In the next phase, ALiVE aims to deepen and scale this impact by:
• Institutionalising SEL assessment within national education and examination systems
• Expanding implementation to additional African countries through regional collaboration
• Strengthening the integration of assessment, pedagogy, and teacher professional development
• Building stronger regional evidence to inform global approaches to SEL measurement and system reform
Through this trajectory, ALiVE is moving from pilot innovation to sustained system infrastructure for measuring and improving life skills at scale.
The innovation has evolved through three iterative phases of refinement based on field learning and system feedback. The initial set of tools developed in 2022 focused primarily on household-based SEL assessment, designed to capture social and emotional competencies outside formal schooling contexts. While these tools provided valuable insights into learner behaviours in home environments, implementation experience revealed limited direct usability for teachers in classroom instruction.
In 2024, we significantly adapted and expanded the innovation by adapting the tools for classroom application. This included embedding within subjects, aligning items with observable classroom behaviours, and redesigning them for ease of use by teachers within regular lesson cycles. This shift made the tools more practical for instructional decision-making and integrated them more closely with teaching practice.
Building on this, we further strengthened the innovation by incorporating learning progressions, enabling a clearer developmental pathway for SEL competencies. This allowed educators to assess discrete behaviors, as well as understand how learners progress over time and how instruction can be adjusted accordingly. The learning progression approach also improved coherence between assessment, pedagogy, and curriculum expectations. Across all iterations, continuous engagement with teachers and education systems has ensured that the tools remain grounded in real classroom reality and use.
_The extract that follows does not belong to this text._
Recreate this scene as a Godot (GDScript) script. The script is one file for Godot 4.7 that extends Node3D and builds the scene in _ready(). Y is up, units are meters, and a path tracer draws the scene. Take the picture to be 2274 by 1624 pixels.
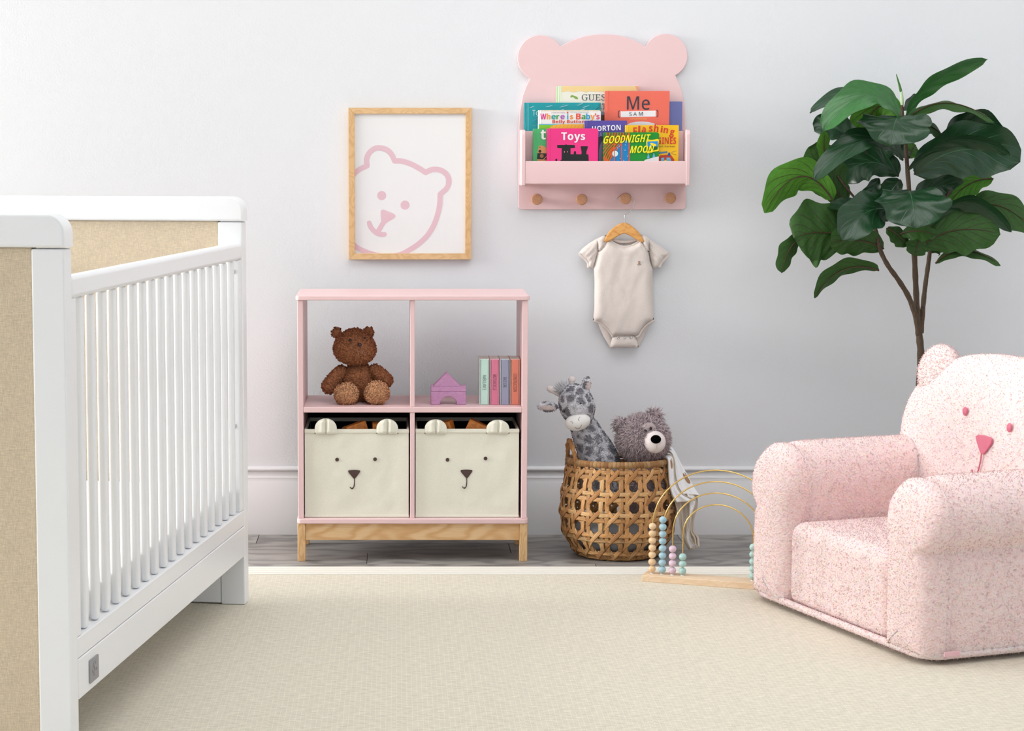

To try it, start by identifying a priority SEL competency that aligns with your classroom or system needs and existing curriculum. Work with relevant education actors—such as teachers, school leaders, or curriculum/assessment support teams—to define what that competency looks like in observable, real classroom behaviours.
Next, adapt or develop simple SEL assessment tools that can be used during normal lessons to capture evidence of learner behaviour and progress. Pilot these tools in classroom practice, allowing teachers to use them during teaching and reflect on what they observe.
Then, create structured opportunities for teachers to discuss this evidence within peer learning groups or Communities of Practice, using it to adjust instruction and improve learner support.
Finally, gradually embed the tools and practices into routine teaching, teacher training, and assessment processes so they become part of everyday instructional practice rather than a separate activity.